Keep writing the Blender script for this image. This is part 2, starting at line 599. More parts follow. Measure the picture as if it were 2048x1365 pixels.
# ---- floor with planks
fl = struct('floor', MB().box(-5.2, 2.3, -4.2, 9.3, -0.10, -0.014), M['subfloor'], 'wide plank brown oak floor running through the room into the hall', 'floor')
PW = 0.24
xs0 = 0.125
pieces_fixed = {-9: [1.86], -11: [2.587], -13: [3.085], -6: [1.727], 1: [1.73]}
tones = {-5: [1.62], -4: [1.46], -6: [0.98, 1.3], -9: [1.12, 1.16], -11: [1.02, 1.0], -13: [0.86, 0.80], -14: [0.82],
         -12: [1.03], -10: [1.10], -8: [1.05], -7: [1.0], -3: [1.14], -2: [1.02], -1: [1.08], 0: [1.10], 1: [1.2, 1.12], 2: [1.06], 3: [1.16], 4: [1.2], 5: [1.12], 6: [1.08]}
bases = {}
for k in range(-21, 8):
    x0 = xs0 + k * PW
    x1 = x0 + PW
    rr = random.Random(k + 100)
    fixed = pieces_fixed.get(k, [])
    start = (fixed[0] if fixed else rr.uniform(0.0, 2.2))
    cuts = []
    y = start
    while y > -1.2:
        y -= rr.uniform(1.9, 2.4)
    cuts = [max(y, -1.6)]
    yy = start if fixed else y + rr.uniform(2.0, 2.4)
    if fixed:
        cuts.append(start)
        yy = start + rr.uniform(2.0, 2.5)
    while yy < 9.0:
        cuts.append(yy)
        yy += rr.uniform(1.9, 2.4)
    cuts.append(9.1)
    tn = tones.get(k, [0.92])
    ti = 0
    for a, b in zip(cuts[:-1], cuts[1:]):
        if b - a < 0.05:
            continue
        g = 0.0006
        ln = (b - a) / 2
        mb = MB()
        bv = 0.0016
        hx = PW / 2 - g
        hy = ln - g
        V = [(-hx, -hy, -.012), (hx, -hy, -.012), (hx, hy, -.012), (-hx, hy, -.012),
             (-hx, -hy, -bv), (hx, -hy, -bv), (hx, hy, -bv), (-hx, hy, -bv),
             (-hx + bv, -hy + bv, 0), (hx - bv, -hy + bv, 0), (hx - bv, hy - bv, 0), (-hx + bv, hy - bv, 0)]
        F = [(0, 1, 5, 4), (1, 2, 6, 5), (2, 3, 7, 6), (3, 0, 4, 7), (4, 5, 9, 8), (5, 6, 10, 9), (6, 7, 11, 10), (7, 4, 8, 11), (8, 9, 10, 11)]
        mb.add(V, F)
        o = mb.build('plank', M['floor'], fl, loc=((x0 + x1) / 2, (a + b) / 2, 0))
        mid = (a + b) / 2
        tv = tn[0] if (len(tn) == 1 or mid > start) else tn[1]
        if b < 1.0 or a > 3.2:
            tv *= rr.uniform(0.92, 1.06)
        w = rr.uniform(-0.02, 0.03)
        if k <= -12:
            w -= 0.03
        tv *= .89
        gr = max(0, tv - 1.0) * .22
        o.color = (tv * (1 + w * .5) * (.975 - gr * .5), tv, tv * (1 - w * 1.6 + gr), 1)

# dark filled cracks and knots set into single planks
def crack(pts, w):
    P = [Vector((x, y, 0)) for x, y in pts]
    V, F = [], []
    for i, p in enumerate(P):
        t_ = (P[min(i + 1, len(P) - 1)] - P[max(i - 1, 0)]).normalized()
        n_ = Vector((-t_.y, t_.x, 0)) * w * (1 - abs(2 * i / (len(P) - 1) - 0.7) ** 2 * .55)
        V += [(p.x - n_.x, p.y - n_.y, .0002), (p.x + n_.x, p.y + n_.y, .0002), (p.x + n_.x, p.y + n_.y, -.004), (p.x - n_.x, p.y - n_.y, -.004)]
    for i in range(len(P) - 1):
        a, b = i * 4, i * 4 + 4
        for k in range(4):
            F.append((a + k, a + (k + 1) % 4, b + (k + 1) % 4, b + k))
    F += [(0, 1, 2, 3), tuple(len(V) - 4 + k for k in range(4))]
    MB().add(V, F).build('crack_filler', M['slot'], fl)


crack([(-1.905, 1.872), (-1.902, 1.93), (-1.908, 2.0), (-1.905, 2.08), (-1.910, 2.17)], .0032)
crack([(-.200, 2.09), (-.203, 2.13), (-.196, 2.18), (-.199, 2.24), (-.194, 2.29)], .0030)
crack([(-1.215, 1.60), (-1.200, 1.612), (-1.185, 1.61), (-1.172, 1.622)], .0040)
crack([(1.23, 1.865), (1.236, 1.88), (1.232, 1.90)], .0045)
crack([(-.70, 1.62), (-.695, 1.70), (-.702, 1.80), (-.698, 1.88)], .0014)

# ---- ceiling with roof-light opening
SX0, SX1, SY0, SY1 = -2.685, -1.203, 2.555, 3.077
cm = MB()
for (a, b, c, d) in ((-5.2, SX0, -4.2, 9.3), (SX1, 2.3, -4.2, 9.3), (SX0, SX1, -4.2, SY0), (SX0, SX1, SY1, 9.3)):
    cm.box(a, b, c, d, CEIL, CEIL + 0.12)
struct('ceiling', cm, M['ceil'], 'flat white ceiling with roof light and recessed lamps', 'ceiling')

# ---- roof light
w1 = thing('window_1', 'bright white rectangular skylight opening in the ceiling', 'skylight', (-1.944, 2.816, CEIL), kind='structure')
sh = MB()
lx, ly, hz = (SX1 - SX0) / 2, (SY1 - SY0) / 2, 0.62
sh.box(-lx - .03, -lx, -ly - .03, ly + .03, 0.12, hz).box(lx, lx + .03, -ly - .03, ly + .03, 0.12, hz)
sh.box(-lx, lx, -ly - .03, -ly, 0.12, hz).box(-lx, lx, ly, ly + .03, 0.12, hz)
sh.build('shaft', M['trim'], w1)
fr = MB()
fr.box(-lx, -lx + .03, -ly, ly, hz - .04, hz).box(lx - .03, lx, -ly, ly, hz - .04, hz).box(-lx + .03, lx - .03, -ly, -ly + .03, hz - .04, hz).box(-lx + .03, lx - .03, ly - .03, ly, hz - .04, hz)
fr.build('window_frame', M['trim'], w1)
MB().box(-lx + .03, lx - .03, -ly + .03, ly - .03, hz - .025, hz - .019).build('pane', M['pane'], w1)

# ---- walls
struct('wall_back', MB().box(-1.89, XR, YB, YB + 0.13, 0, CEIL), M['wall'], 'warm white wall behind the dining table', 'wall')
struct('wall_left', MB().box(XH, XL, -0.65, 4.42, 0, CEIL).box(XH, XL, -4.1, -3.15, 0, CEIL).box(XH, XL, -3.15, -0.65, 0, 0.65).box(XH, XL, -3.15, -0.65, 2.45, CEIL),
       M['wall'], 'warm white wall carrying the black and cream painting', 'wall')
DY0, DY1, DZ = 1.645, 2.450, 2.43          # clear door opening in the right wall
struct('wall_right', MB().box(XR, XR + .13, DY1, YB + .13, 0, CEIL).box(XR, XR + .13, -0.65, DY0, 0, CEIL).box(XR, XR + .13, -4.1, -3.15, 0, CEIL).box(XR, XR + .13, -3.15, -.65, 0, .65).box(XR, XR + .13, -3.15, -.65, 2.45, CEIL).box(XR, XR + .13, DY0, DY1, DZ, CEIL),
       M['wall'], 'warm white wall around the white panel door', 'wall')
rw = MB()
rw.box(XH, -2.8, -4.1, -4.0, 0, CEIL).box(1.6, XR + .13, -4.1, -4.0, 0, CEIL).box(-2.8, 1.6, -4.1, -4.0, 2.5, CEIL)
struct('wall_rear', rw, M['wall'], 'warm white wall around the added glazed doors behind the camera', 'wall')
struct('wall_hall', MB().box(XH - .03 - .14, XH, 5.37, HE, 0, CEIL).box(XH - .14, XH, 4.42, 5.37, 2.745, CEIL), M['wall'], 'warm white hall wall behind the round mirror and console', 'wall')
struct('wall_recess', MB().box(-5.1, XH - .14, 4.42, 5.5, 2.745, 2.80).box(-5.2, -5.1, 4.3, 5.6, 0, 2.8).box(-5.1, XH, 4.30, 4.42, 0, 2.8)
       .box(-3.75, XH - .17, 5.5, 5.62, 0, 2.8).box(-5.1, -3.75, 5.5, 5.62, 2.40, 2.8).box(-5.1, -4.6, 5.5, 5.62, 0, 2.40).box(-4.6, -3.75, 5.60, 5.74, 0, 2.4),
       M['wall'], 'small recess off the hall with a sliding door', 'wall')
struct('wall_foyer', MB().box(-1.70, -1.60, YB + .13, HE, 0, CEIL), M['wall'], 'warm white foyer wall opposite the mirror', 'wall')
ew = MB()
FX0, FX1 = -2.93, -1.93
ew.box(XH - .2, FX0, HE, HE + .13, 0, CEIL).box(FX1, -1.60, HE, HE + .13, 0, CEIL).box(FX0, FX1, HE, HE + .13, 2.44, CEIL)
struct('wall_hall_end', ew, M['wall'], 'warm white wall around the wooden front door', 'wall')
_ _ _
## DIRECTION
Search the listing above for the string "uniform". Copy every line that contains it.

## EXPECTED OUTPUT
    start = (fixed[0] if fixed else rr.uniform(0.0, 2.2))
        y -= rr.uniform(1.9, 2.4)
    yy = start if fixed else y + rr.uniform(2.0, 2.4)
        yy = start + rr.uniform(2.0, 2.5)
        yy += rr.uniform(1.9, 2.4)
            tv *= rr.uniform(0.92, 1.06)
        w = rr.uniform(-0.02, 0.03)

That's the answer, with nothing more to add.